Por un país institucionalista y federal

Pese a lo que establece nuestra Constitución Nacional, cuyos ejes centrales son el equilibrio de poderes y la propuesta federal, la Argentina ha ido deviniendo cada vez más una Nación unitaria, centralista y caudillesca.

Por un país institucionalista y federal

Los viejos caudillos argentinos de los tiempos independentistas no se caracterizaban por el respeto a las instituciones, ya que su persona y su liderazgo estaban por encima de todo, pero -sin embargo- nacieron de necesidades federales, de los requerimientos de defender sus provincias de los atropellos del poder central que desde siempre ejerció Buenos Aires, en particular con sus recursos aduaneros.

Con el tiempo, y pese a todos los intentos constitucionales de aminorar el caudillismo, éste se ha reproducido una y otra vez en la Argentina, pero en la actualidad ni siquiera aparece como un instrumento imperfecto de defensa del federalismo, sino como un modo más de debilitar las fortalezas locales para contribuir al crecimiento de los proyectos hegemónicos de sesgo ultracentralista.

En efecto, esta combinación hoy tan vigente, pese a su anacronismo, de antiinstitucionalismo y antifederalismo que anida en muchas provincias argentinas es uno de los principales obstáculos para el desarrollo integral de la República, ya que todo eso contribuye a fortalecer un país deforme, desequilibrado, sin división de poderes ni equilibrios regionales.
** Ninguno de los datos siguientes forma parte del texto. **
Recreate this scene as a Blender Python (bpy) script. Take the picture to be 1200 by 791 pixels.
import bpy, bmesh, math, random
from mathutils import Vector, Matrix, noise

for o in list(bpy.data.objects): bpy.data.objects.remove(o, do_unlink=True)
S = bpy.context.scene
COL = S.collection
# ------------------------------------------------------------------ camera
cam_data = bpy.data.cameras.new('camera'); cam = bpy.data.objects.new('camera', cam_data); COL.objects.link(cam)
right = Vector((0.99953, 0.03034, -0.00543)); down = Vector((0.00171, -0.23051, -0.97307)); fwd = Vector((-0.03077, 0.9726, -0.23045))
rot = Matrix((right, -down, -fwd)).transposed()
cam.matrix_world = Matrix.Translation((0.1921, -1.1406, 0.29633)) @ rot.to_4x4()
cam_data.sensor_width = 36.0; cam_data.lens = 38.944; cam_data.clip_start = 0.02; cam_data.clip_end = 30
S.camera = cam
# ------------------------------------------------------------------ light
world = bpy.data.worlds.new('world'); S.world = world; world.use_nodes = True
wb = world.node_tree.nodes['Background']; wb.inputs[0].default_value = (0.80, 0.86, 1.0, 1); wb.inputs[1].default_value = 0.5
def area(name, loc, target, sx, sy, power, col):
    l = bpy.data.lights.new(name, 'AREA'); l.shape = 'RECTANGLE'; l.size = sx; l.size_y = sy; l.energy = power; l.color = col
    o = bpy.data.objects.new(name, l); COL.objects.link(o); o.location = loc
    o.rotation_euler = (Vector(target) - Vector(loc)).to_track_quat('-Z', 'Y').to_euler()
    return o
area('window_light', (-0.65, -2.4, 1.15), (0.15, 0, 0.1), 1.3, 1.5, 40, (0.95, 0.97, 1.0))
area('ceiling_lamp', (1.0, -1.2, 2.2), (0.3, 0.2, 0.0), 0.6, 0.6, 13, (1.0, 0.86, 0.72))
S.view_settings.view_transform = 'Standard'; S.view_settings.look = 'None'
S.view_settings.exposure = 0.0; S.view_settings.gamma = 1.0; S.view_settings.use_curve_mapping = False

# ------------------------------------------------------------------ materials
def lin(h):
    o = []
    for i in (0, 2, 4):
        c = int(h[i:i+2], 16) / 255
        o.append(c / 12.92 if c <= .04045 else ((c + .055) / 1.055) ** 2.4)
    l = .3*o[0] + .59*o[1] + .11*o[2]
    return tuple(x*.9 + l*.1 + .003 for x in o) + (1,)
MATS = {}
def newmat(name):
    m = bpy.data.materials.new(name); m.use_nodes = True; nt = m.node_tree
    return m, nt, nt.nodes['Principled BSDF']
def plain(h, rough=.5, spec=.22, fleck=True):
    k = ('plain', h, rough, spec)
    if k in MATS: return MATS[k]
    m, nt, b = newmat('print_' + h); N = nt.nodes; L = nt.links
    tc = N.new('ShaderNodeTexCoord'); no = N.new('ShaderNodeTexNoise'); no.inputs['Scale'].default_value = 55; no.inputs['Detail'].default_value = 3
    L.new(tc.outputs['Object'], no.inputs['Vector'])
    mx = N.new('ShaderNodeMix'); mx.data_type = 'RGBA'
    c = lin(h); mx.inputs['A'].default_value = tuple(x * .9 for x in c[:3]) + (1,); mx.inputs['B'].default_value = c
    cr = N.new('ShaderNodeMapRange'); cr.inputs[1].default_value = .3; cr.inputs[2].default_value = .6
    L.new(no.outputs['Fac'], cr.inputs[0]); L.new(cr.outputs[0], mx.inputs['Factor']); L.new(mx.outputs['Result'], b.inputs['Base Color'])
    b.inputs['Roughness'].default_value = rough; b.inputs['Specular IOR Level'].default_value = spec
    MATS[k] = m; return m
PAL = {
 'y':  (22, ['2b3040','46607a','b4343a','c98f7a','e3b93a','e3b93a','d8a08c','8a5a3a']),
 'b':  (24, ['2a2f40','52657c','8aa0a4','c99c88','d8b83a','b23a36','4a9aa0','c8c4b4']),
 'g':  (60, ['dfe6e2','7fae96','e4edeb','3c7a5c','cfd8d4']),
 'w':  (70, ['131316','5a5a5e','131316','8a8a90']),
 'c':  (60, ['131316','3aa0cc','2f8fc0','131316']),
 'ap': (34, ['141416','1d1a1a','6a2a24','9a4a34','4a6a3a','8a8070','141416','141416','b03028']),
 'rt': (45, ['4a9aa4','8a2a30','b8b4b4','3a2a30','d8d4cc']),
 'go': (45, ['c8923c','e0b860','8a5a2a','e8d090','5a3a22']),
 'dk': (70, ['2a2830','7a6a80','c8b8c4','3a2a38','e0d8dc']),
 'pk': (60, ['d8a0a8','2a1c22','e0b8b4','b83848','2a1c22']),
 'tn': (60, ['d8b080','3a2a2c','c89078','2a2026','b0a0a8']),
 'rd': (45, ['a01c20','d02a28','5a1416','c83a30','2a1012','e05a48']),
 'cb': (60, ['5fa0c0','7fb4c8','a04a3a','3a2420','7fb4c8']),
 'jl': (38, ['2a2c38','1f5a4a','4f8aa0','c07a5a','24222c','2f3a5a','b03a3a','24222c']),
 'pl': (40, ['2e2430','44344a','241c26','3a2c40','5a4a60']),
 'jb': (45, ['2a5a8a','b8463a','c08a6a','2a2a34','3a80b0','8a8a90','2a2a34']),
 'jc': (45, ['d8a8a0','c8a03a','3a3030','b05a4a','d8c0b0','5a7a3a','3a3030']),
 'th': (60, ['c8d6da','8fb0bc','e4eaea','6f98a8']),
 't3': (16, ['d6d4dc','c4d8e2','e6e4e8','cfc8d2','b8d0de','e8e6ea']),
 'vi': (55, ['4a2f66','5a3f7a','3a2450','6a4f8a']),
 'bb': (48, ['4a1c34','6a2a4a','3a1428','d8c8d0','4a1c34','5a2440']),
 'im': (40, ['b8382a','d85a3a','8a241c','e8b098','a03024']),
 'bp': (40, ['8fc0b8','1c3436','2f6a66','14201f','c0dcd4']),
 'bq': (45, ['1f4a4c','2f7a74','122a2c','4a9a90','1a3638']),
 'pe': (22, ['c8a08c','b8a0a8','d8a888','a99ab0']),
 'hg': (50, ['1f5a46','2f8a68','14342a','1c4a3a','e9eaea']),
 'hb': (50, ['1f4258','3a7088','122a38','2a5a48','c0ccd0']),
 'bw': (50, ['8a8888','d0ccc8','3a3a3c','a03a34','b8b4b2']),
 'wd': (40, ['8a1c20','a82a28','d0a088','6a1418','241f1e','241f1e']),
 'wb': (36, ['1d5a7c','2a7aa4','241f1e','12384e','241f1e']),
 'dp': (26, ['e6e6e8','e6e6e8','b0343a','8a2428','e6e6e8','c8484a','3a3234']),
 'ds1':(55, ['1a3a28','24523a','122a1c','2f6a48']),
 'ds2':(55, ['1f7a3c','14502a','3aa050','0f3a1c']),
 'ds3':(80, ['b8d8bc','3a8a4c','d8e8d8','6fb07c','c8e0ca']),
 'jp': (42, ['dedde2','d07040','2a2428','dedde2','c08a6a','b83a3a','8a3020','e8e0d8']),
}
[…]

La Constitución Nacional, tanto en su documento fundacional de 1853 como en sus posteriores reformas, fue instituida desde una clarísima concepción republicana, en la que las instituciones están claramente por encima de las personas en cada aspecto de la vida pública, y donde la participación en las decisiones nacionales de todos los organismos locales, tanto provincias como municipios, ha ido creciendo en importancia en nuestra evolución constitucional.

Pero ese espíritu coincide poco con la realidad profunda de la Argentina, que aparece cada día más desapegada de nuestros textos fundacionales para subir a la superficie tendencias regresivas que no nos animamos a sacarnos de encima, conformándonos con una fachada de modernidad cada día más alterada por estas tendencias negativas.

Cualquiera sea el gobierno nacional que se imponga en las elecciones de este año, provenga del oficialismo como de la oposición, deberá tener muy en claro que las crisis permanentes de nuestro país, que se repiten una y otra vez sin importar cuál sea el signo ideológico o político que gobierne, no podrá llegar a su fin definitivo si no nos atrevemos a trazar el mapa de una nueva nación, que sepa hacer valer el institucionalismo y el federalismo conculcados como las herramientas principales dentro de las cuales deben incluirse los contenidos de todo proyecto nacional.

Un país sólo centrado en Buenos Aires que además esté gobernado por una especie de monarca constitucional a nivel central y por caudillos feudales a nivel local, no tiene ninguna posibilidad de revertir estas negatividades porque ni los reyes ni los caciques son propensos a reinstitucionalizar nuestra República, y para colmo, la debilidad creciente de las provincias y comunidades locales para recaudar y administrar sus propios recursos hace que todo caudillo dependa cada vez más de la buena voluntad de los que mandan en el gobierno nacional, quienes a la vez hacen todo lo posible para que esta tendencia concéntrica aumente para que de ese modo su poder siga avanzando por encima tanto de instituciones como de regiones.

En síntesis, si no somos capaces de dar un vuelco de ciento ochenta grados en el modo en que estamos administrando nuestra democracia para ponerla nuevamente a tono con el alma constitucional, poco o nada se podrá hacer para desarrollar y modernizar una nación que clama por ello.